Sharon's full translation of Sarah's work is a short animation, which traces the journey into the mirror and back. “I live in two languages, haunted by a third. There is constant movement as a word thought in one language passes into a spoken word in another. This happens in the life between one image (another’s) and another (mine).  An  image, precisely thought,  is – and passes through – a mirror. This is quite a literal translation of the image that preceded it (the gap or void, the blue cast that is taken from the image before, the decorative detail that might be supposed to be feminine). It is impossible to keep completely still, even when caught or fixed.” www.sharonkivland.com

(Image: Grant Cox/ Portus Project)

Visual Representation: The Portus Project has explored the creation of alternative methods for representing interpretations of the site, and the methods employed on the project, and for delivering these online, in exhibitions, publications and on site. This has included the production of computer graphic models, and also collaboration with professional photographers and with artists. For example, Rose Ferraby produced a series of screen prints reflecting archaeological processes such as geophysics and aerial photography in use at Portus. We have also looked at early plans of the site, including that of Rodolfo Lanciani and Italo Gismondi, and are currently examining contemporary Roman representations of the port, in particular the reverse of a sestertius of AD 112-114 showing the Trajanic basin and surrounding buildings., with Bernard Woytek (Institut für Kulturgeschichte der Antike der Österreichischen Akademie der Wissenschaften).

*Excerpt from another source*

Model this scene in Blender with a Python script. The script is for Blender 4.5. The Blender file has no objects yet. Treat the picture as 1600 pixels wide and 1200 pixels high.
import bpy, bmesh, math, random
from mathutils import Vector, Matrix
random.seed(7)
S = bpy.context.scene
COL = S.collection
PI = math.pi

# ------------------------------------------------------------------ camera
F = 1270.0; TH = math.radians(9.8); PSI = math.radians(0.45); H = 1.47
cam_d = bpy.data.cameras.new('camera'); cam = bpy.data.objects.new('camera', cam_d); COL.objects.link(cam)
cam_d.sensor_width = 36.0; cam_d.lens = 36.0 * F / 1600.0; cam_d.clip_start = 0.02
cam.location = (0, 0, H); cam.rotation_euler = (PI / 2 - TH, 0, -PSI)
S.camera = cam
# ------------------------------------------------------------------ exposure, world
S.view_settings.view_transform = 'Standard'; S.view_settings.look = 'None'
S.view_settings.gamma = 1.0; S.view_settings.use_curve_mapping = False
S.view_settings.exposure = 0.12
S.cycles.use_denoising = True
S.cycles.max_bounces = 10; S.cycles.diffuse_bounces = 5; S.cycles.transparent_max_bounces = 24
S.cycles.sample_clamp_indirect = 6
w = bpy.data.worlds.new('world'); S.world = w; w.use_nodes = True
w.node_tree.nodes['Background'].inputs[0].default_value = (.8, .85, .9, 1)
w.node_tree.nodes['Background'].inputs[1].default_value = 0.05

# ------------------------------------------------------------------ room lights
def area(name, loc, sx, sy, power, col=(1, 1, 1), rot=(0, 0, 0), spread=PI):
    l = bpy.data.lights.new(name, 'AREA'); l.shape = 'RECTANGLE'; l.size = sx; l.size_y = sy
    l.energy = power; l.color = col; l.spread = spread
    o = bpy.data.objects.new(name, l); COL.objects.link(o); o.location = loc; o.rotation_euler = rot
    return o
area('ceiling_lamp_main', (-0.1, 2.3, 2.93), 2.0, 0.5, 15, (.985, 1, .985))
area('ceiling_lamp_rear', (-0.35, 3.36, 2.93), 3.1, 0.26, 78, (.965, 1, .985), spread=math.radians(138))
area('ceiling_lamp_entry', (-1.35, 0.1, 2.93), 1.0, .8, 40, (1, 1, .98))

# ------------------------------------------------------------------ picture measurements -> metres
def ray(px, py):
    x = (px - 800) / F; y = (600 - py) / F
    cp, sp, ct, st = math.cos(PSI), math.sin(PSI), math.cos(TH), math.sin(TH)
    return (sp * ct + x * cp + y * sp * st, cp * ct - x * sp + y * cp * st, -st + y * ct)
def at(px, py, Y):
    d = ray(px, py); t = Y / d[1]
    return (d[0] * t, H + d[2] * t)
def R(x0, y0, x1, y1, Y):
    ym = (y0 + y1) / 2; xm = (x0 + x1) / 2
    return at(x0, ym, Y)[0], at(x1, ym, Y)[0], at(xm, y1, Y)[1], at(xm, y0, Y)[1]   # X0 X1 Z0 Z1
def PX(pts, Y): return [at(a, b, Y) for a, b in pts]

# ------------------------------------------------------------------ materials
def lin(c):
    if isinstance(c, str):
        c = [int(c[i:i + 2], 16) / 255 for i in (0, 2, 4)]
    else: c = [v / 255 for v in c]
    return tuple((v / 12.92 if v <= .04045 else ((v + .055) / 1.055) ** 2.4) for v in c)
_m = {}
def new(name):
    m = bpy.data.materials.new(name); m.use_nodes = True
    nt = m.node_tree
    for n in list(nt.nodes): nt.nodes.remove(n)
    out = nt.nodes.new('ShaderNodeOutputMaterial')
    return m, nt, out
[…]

(Image: James Miles/ Portus Project)

Data Capture: The Portus Project has worked with technology consultants and researchers to develop and evaluate various methods for capturing archaeological data. These include methods for recording buildings such as laser scanning and gigapixel imaging, and objects, including photogrammetry and Reflectance Transformation Imaging (RTI). We have also experimented with novel capture tools such as Microsoft Kinect and wearable cameras like Looxcie and GoPro as a way of enhancing information exchange and student involvement in the research process.